Tuesday, December 10, 2013

Pitfalls of Paradox: Scholarship in the Wild

   When I went to live in the Arizona forest, I intended to record a year of hermetic and monastic existence. My research had yielded a route of travel which would leave me in any one location  no longer than two weeks. I would follow the weather and maintain a proximity to streams, lakes, and rivers. I would live off the land.
    Two weeks out, I had escaped a forest fire and survived a raid by federal agents. Both of these factors contributed to my initial change in plans. I was diverted to nearby Sitgreaves Forest and Bear Canyon Lake. I began to socialize and my focus changed.
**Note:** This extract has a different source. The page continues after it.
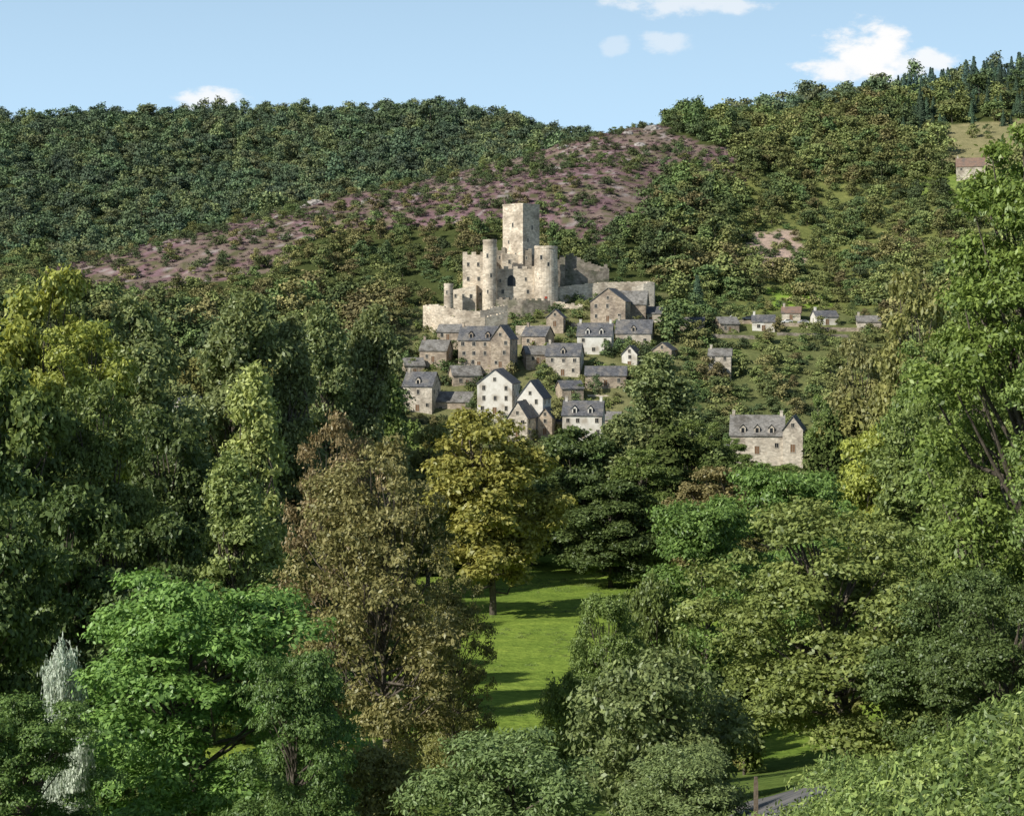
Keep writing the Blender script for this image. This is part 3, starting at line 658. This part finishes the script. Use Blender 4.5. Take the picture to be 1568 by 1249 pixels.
# ------------------------------------------------------------------ castle
cas=empty('castle',0,0,0)
def round_tower(name,px,d,wpx,top,bot,mat,seed=0,win=(),taper=.04,jag=.3,cap=False):
    r=np.random.default_rng(seed);R=wpx*d/F/2;x=bx(px,d);zt=ez(top,d);zb=ez(bot,d)-6;n=28;mb=MB()
    th=np.arange(n)/n*2*math.pi;lv=[zb,zt-1.2,zt-1.0,zt];rs=[R*(1+taper*3),R,R*1.04,R*1.04]
    V=[];
    for z_,r_ in zip(lv,rs):
        for i,t in enumerate(th): V.append((x+r_*math.cos(t),d+r_*math.sin(t),z_+(jag*(r.random()-.6) if z_==zt else 0)))
    for z_,r_ in ((zt,R*.78),(zt-2.2,R*.76)):
        for i,t in enumerate(th): V.append((x+r_*math.cos(t),d+r_*math.sin(t),z_))
    fs=[]
    for l in range(5):
        for i in range(n): fs.append((l*n+i,l*n+(i+1)%n,(l+1)*n+(i+1)%n,(l+1)*n+i))
    fs.append(tuple(5*n+i for i in range(n)))
    mb.poly(V,fs);mb.obj(name,mat,cas)
    g_=MB();f_=MB()
    for ang,zz,ww,hh in win:
        t=math.radians(ang);cx_,cy_=math.sin(t),-math.cos(t);tx,ty=math.cos(t),math.sin(t)
        z0=ez(zz,d)
        def slab(mb,w_,h0,h1,o0,o1):
            vs=[]
            for z_ in (h0,h1):
                for a_,o_ in ((-w_/2,o0),(w_/2,o0),(w_/2,o1),(-w_/2,o1)): vs.append((x+cx_*(R+o_)+tx*a_,d+cy_*(R+o_)+ty*a_,z_))
            mb.poly(vs,[(0,3,2,1),(4,5,6,7),(0,1,5,4),(1,2,6,5),(2,3,7,6),(3,0,4,7)])
        slab(f_,ww+.4,z0-.2,z0+hh+.2,-.4,.12);slab(g_,ww,z0,z0+hh,-.2,.18)
    f_.obj(name+'_surrounds',M_frame,cas);g_.obj(name+'_windows',M_glass,cas)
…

    The diversity of people and purpose I encountered fascinated me. More often my journals reflected character sketches and stories about the people I met and less concerning the day to day efforts of survival. I was hooked on the culture of personality I found among these visitors and inhabitants of the forest.
    My year in the forest stretched to nearly five. I abandoned my original route and opted to spend most of my time in only two locations, the better to observe and document the unusual assemblage of society I had found.
    During my investigations I became thoroughly acculturated. I was a part of this society. This afforded me a perspective unique to the peoples I sought to study, but also negated any possibility of objectivity; the researcher became the subject.